Data to process:
######

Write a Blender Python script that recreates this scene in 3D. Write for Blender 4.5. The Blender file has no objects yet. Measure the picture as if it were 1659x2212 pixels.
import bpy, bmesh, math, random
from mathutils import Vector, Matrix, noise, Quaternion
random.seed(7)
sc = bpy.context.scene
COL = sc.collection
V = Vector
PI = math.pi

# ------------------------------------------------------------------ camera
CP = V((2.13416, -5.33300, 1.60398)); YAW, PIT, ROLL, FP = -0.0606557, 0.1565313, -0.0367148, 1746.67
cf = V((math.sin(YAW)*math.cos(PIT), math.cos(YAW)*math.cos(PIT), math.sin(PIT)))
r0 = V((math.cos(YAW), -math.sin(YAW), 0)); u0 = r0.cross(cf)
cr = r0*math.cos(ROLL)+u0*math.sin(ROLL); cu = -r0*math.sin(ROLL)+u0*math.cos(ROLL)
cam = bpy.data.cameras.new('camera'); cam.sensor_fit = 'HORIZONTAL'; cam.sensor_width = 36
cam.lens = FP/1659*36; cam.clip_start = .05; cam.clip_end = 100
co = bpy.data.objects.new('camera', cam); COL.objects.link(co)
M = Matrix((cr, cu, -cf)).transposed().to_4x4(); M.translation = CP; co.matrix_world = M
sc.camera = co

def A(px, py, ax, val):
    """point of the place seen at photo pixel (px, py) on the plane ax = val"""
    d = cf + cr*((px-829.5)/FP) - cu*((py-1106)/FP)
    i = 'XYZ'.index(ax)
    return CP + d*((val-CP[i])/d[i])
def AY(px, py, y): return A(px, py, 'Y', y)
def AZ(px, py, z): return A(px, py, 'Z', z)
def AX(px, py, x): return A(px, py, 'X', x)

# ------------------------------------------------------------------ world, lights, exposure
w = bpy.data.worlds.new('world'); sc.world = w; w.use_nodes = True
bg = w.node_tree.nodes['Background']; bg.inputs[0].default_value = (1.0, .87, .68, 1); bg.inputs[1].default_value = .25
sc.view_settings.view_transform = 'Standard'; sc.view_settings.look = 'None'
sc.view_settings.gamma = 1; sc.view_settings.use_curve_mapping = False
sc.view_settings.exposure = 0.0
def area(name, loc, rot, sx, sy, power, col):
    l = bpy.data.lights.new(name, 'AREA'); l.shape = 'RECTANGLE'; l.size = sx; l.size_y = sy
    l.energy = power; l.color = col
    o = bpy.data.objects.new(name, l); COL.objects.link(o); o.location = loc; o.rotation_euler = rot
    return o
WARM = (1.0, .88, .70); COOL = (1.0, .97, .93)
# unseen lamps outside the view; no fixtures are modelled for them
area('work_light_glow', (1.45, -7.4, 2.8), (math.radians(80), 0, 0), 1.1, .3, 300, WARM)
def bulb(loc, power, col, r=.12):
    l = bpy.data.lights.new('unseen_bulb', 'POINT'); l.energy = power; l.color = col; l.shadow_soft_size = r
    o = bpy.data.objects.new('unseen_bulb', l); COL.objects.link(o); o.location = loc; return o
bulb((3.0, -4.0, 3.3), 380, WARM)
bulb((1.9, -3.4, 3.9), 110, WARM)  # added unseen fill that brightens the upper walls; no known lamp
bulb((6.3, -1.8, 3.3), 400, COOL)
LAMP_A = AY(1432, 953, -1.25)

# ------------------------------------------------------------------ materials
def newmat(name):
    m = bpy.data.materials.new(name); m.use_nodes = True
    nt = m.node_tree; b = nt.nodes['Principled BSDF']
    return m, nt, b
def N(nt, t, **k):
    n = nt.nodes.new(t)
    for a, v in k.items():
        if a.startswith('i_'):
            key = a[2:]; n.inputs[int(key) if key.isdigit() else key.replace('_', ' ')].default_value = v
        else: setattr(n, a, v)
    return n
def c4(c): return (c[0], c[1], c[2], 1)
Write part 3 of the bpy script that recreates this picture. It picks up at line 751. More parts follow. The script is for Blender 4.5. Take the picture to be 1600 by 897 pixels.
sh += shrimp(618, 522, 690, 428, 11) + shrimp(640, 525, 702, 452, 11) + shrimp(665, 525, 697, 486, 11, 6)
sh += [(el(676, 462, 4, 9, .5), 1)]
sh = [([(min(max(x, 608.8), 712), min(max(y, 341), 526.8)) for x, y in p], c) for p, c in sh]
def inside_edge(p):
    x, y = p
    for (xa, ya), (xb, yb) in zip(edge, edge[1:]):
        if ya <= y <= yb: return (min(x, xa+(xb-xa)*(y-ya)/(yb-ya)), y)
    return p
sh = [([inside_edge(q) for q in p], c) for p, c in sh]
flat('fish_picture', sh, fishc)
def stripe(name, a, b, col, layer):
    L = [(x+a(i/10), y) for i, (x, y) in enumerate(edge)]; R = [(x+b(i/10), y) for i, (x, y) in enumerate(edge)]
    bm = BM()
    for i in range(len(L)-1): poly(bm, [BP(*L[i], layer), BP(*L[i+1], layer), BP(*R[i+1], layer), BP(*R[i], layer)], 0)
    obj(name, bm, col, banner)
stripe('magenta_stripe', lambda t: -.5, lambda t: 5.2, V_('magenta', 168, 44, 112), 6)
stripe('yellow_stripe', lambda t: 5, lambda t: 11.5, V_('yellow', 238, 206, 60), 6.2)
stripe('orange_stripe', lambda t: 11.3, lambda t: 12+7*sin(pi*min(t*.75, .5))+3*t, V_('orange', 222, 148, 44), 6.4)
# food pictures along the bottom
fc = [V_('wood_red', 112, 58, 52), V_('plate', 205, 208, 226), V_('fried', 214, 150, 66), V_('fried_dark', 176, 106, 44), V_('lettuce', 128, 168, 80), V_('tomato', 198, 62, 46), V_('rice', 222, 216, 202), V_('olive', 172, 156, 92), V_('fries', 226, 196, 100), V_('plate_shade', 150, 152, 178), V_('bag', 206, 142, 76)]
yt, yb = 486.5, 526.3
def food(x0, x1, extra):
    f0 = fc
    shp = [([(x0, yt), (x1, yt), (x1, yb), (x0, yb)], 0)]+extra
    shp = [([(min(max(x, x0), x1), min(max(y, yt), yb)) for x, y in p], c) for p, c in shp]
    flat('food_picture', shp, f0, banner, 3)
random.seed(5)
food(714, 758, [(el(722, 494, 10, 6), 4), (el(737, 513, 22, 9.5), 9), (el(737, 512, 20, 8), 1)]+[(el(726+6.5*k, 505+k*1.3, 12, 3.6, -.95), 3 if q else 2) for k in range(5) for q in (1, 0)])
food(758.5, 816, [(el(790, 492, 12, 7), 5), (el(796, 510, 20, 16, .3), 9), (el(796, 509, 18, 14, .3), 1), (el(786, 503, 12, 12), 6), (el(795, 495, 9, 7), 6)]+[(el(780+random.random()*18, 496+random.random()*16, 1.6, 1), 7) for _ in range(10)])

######

Your objective:
Stopping at the line containing "PI = math.pi", please repeat exactly every line from the very start of the entries, that line included, and nothing more.

Response to this task:
Write a Blender Python script that recreates this scene in 3D. Write for Blender 4.5. The Blender file has no objects yet. Measure the picture as if it were 1659x2212 pixels.
import bpy, bmesh, math, random
from mathutils import Vector, Matrix, noise, Quaternion
random.seed(7)
sc = bpy.context.scene
COL = sc.collection
V = Vector
PI = math.pi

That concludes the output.